You all may be aware that about a month ago, the United Church of Christ conferences of MA, RI, and CT all voted to form a new conference together.  I don’t know how much you’ve talked about this at TriCon. The decision made the Boston Globe, but I’m sure some of you have not yet heard about it, and others may not care.  Perhaps you imagine that this is simply downsizing, or deck chair reorganization. Let me suggest otherwise.

These southern New England conferences saw an opportunity, as conferences with greater resources, to be leaders in a new way of being church: a more connected way, and a more powerful way. As local churches, and church organizations, rapidly change and die around us; as our nation faces new challenges; this is a Moses moment. God is calling us to do a new thing; to be freed from old bondages and old sins, for a new future.

Recognizing together that God is our strength, our might, and our salvation, United Church of Christ congregations across southern New England can put our common mission above any individual, regional, or even denominational pride.
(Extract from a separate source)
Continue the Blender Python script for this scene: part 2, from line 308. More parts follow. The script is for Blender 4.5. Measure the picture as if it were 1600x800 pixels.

The hope of this new conference is that in working together with one another, and strengthening our partnerships with those of other churches, those of other faiths, and those of no faith, we can amplify our efforts for justice and compassion, and glorify God.

I speak of this today as we at West Concord Union Church and Trinitarian Congregational Church begin our shared summer worship time as a way of saying:what if we begin here – in Concord?  I see incredible strength for good in the various congregations and organizations in Concord, and I think that strength could be multiplied if we were more connected around the values that we share.

Friends, God is holy. She redeems us, and guides us, through challenges both personal and political. Our ancestors in faith have testified to this for more than 2,500 years. So let us give thanks, for the wonders she has achieved; and open our hearts to the new possibilities she lays before us. Amen.